# Data segment

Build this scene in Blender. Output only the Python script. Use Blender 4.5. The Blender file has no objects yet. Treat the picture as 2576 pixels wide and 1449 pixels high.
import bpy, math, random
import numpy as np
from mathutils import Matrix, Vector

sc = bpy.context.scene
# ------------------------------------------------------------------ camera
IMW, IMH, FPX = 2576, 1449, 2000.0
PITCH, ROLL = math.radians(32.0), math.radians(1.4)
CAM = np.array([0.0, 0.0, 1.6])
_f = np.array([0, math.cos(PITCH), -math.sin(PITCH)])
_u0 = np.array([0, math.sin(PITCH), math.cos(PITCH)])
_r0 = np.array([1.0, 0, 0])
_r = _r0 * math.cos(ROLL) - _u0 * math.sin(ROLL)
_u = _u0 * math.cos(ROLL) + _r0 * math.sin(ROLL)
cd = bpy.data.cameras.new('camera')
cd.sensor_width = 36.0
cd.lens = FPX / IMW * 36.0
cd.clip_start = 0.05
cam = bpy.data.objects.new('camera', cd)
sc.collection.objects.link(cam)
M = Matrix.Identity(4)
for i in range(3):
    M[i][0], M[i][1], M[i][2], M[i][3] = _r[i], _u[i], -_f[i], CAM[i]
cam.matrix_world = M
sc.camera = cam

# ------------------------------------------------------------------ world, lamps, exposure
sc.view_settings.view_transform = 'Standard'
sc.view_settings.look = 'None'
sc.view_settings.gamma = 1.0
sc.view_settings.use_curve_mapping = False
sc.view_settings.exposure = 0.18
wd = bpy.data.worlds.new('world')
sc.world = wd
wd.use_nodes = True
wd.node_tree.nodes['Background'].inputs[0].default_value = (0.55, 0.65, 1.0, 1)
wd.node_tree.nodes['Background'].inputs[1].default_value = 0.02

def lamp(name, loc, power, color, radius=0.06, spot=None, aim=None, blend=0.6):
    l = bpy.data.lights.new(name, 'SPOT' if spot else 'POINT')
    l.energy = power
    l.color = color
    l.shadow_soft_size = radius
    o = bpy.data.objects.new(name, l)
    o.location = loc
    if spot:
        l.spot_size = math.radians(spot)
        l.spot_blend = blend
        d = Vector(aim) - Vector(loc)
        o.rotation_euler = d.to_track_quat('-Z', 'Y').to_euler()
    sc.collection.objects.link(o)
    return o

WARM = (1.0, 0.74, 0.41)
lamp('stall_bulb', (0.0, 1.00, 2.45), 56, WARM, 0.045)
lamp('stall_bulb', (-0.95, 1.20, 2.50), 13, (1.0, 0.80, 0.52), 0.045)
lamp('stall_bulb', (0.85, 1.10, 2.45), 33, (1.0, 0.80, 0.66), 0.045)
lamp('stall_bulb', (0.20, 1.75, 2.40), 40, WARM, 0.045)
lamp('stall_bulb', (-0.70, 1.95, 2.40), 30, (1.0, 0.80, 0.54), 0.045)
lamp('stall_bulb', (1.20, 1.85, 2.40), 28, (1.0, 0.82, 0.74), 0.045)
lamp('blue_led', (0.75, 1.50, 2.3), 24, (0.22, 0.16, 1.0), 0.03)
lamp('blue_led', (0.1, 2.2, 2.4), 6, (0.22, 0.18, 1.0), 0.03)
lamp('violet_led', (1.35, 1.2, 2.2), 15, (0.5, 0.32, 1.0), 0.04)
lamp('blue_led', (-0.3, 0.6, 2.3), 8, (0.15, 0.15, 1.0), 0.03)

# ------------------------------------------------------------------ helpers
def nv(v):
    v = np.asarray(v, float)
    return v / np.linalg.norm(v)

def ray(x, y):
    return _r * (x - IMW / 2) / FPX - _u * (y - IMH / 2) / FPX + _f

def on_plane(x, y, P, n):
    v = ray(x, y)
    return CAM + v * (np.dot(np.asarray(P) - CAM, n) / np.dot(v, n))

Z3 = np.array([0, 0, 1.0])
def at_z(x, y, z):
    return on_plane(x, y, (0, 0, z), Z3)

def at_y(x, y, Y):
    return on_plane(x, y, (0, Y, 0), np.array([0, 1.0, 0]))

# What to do
Your task is to quote all of the data word for word.

# Solution to this problem
Build this scene in Blender. Output only the Python script. Use Blender 4.5. The Blender file has no objects yet. Treat the picture as 2576 pixels wide and 1449 pixels high.
import bpy, math, random
import numpy as np
from mathutils import Matrix, Vector

sc = bpy.context.scene
# ------------------------------------------------------------------ camera
IMW, IMH, FPX = 2576, 1449, 2000.0
PITCH, ROLL = math.radians(32.0), math.radians(1.4)
CAM = np.array([0.0, 0.0, 1.6])
_f = np.array([0, math.cos(PITCH), -math.sin(PITCH)])
_u0 = np.array([0, math.sin(PITCH), math.cos(PITCH)])
_r0 = np.array([1.0, 0, 0])
_r = _r0 * math.cos(ROLL) - _u0 * math.sin(ROLL)
_u = _u0 * math.cos(ROLL) + _r0 * math.sin(ROLL)
cd = bpy.data.cameras.new('camera')
cd.sensor_width = 36.0
cd.lens = FPX / IMW * 36.0
cd.clip_start = 0.05
cam = bpy.data.objects.new('camera', cd)
sc.collection.objects.link(cam)
M = Matrix.Identity(4)
for i in range(3):
    M[i][0], M[i][1], M[i][2], M[i][3] = _r[i], _u[i], -_f[i], CAM[i]
cam.matrix_world = M
sc.camera = cam

# ------------------------------------------------------------------ world, lamps, exposure
sc.view_settings.view_transform = 'Standard'
sc.view_settings.look = 'None'
sc.view_settings.gamma = 1.0
sc.view_settings.use_curve_mapping = False
sc.view_settings.exposure = 0.18
wd = bpy.data.worlds.new('world')
sc.world = wd
wd.use_nodes = True
wd.node_tree.nodes['Background'].inputs[0].default_value = (0.55, 0.65, 1.0, 1)
wd.node_tree.nodes['Background'].inputs[1].default_value = 0.02

def lamp(name, loc, power, color, radius=0.06, spot=None, aim=None, blend=0.6):
    l = bpy.data.lights.new(name, 'SPOT' if spot else 'POINT')
    l.energy = power
    l.color = color
    l.shadow_soft_size = radius
    o = bpy.data.objects.new(name, l)
    o.location = loc
    if spot:
        l.spot_size = math.radians(spot)
        l.spot_blend = blend
        d = Vector(aim) - Vector(loc)
        o.rotation_euler = d.to_track_quat('-Z', 'Y').to_euler()
    sc.collection.objects.link(o)
    return o

WARM = (1.0, 0.74, 0.41)
lamp('stall_bulb', (0.0, 1.00, 2.45), 56, WARM, 0.045)
lamp('stall_bulb', (-0.95, 1.20, 2.50), 13, (1.0, 0.80, 0.52), 0.045)
lamp('stall_bulb', (0.85, 1.10, 2.45), 33, (1.0, 0.80, 0.66), 0.045)
lamp('stall_bulb', (0.20, 1.75, 2.40), 40, WARM, 0.045)
lamp('stall_bulb', (-0.70, 1.95, 2.40), 30, (1.0, 0.80, 0.54), 0.045)
lamp('stall_bulb', (1.20, 1.85, 2.40), 28, (1.0, 0.82, 0.74), 0.045)
lamp('blue_led', (0.75, 1.50, 2.3), 24, (0.22, 0.16, 1.0), 0.03)
lamp('blue_led', (0.1, 2.2, 2.4), 6, (0.22, 0.18, 1.0), 0.03)
lamp('violet_led', (1.35, 1.2, 2.2), 15, (0.5, 0.32, 1.0), 0.04)
lamp('blue_led', (-0.3, 0.6, 2.3), 8, (0.15, 0.15, 1.0), 0.03)

# ------------------------------------------------------------------ helpers
def nv(v):
    v = np.asarray(v, float)
    return v / np.linalg.norm(v)

def ray(x, y):
    return _r * (x - IMW / 2) / FPX - _u * (y - IMH / 2) / FPX + _f

def on_plane(x, y, P, n):
    v = ray(x, y)
    return CAM + v * (np.dot(np.asarray(P) - CAM, n) / np.dot(v, n))

Z3 = np.array([0, 0, 1.0])
def at_z(x, y, z):
    return on_plane(x, y, (0, 0, z), Z3)

def at_y(x, y, Y):
    return on_plane(x, y, (0, Y, 0), np.array([0, 1.0, 0]))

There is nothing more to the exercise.